Problem requirements :: Give every line of the material again, exactly as written.

Provided material ::
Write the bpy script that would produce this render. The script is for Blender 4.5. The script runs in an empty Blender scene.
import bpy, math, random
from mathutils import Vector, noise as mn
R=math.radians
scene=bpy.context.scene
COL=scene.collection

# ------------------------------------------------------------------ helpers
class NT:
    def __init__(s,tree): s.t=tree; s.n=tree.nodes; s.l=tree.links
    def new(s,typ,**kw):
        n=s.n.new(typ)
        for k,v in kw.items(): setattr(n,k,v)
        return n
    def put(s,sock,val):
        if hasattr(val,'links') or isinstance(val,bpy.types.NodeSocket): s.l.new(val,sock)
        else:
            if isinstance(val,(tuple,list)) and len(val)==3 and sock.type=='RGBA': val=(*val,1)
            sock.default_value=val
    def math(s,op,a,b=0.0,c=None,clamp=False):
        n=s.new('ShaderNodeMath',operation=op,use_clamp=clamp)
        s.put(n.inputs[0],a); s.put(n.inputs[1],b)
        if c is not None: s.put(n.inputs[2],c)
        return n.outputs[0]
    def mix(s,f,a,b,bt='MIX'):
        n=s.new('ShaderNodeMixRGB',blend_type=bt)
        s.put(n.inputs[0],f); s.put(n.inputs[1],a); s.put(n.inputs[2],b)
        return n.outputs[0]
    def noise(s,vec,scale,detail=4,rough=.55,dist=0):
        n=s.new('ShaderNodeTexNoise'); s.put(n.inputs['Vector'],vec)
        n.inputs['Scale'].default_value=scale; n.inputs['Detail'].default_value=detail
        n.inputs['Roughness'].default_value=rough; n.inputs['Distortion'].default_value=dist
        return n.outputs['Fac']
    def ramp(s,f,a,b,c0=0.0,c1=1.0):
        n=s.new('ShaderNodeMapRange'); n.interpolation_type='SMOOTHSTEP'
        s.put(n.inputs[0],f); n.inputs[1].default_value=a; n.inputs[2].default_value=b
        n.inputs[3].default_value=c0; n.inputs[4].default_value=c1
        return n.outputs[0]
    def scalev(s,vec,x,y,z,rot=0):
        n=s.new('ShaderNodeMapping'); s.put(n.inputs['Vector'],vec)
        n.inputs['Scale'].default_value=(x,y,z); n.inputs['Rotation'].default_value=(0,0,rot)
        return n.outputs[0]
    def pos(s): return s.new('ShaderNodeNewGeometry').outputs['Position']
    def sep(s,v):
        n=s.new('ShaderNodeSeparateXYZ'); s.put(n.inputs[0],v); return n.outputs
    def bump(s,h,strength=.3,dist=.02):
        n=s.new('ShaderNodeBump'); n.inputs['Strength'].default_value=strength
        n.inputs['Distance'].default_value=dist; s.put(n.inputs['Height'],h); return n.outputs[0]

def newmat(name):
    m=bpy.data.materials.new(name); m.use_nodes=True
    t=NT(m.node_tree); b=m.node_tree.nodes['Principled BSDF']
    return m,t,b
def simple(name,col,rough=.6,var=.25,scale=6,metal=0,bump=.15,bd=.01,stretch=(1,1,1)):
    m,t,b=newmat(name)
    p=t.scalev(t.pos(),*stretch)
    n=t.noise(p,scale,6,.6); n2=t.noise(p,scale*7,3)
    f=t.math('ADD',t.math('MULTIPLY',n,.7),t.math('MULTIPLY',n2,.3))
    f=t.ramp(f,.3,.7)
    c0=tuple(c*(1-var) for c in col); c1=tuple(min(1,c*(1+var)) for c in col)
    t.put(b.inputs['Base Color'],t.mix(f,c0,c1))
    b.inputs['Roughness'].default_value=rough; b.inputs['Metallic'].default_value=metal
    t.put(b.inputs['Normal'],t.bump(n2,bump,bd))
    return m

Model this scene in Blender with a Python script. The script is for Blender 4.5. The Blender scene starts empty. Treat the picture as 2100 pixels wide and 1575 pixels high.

Exercise result ::
Write the bpy script that would produce this render. The script is for Blender 4.5. The script runs in an empty Blender scene.
import bpy, math, random
from mathutils import Vector, noise as mn
R=math.radians
scene=bpy.context.scene
COL=scene.collection

# ------------------------------------------------------------------ helpers
class NT:
    def __init__(s,tree): s.t=tree; s.n=tree.nodes; s.l=tree.links
    def new(s,typ,**kw):
        n=s.n.new(typ)
        for k,v in kw.items(): setattr(n,k,v)
        return n
    def put(s,sock,val):
        if hasattr(val,'links') or isinstance(val,bpy.types.NodeSocket): s.l.new(val,sock)
        else:
            if isinstance(val,(tuple,list)) and len(val)==3 and sock.type=='RGBA': val=(*val,1)
            sock.default_value=val
    def math(s,op,a,b=0.0,c=None,clamp=False):
        n=s.new('ShaderNodeMath',operation=op,use_clamp=clamp)
        s.put(n.inputs[0],a); s.put(n.inputs[1],b)
        if c is not None: s.put(n.inputs[2],c)
        return n.outputs[0]
    def mix(s,f,a,b,bt='MIX'):
        n=s.new('ShaderNodeMixRGB',blend_type=bt)
        s.put(n.inputs[0],f); s.put(n.inputs[1],a); s.put(n.inputs[2],b)
        return n.outputs[0]
    def noise(s,vec,scale,detail=4,rough=.55,dist=0):
        n=s.new('ShaderNodeTexNoise'); s.put(n.inputs['Vector'],vec)
        n.inputs['Scale'].default_value=scale; n.inputs['Detail'].default_value=detail
        n.inputs['Roughness'].default_value=rough; n.inputs['Distortion'].default_value=dist
        return n.outputs['Fac']
    def ramp(s,f,a,b,c0=0.0,c1=1.0):
        n=s.new('ShaderNodeMapRange'); n.interpolation_type='SMOOTHSTEP'
        s.put(n.inputs[0],f); n.inputs[1].default_value=a; n.inputs[2].default_value=b
        n.inputs[3].default_value=c0; n.inputs[4].default_value=c1
        return n.outputs[0]
    def scalev(s,vec,x,y,z,rot=0):
        n=s.new('ShaderNodeMapping'); s.put(n.inputs['Vector'],vec)
        n.inputs['Scale'].default_value=(x,y,z); n.inputs['Rotation'].default_value=(0,0,rot)
        return n.outputs[0]
    def pos(s): return s.new('ShaderNodeNewGeometry').outputs['Position']
    def sep(s,v):
        n=s.new('ShaderNodeSeparateXYZ'); s.put(n.inputs[0],v); return n.outputs
    def bump(s,h,strength=.3,dist=.02):
        n=s.new('ShaderNodeBump'); n.inputs['Strength'].default_value=strength
        n.inputs['Distance'].default_value=dist; s.put(n.inputs['Height'],h); return n.outputs[0]

def newmat(name):
    m=bpy.data.materials.new(name); m.use_nodes=True
    t=NT(m.node_tree); b=m.node_tree.nodes['Principled BSDF']
    return m,t,b
def simple(name,col,rough=.6,var=.25,scale=6,metal=0,bump=.15,bd=.01,stretch=(1,1,1)):
    m,t,b=newmat(name)
    p=t.scalev(t.pos(),*stretch)
    n=t.noise(p,scale,6,.6); n2=t.noise(p,scale*7,3)
    f=t.math('ADD',t.math('MULTIPLY',n,.7),t.math('MULTIPLY',n2,.3))
    f=t.ramp(f,.3,.7)
    c0=tuple(c*(1-var) for c in col); c1=tuple(min(1,c*(1+var)) for c in col)
    t.put(b.inputs['Base Color'],t.mix(f,c0,c1))
    b.inputs['Roughness'].default_value=rough; b.inputs['Metallic'].default_value=metal
    t.put(b.inputs['Normal'],t.bump(n2,bump,bd))
    return m

Model this scene in Blender with a Python script. The script is for Blender 4.5. The Blender scene starts empty. Treat the picture as 2100 pixels wide and 1575 pixels high.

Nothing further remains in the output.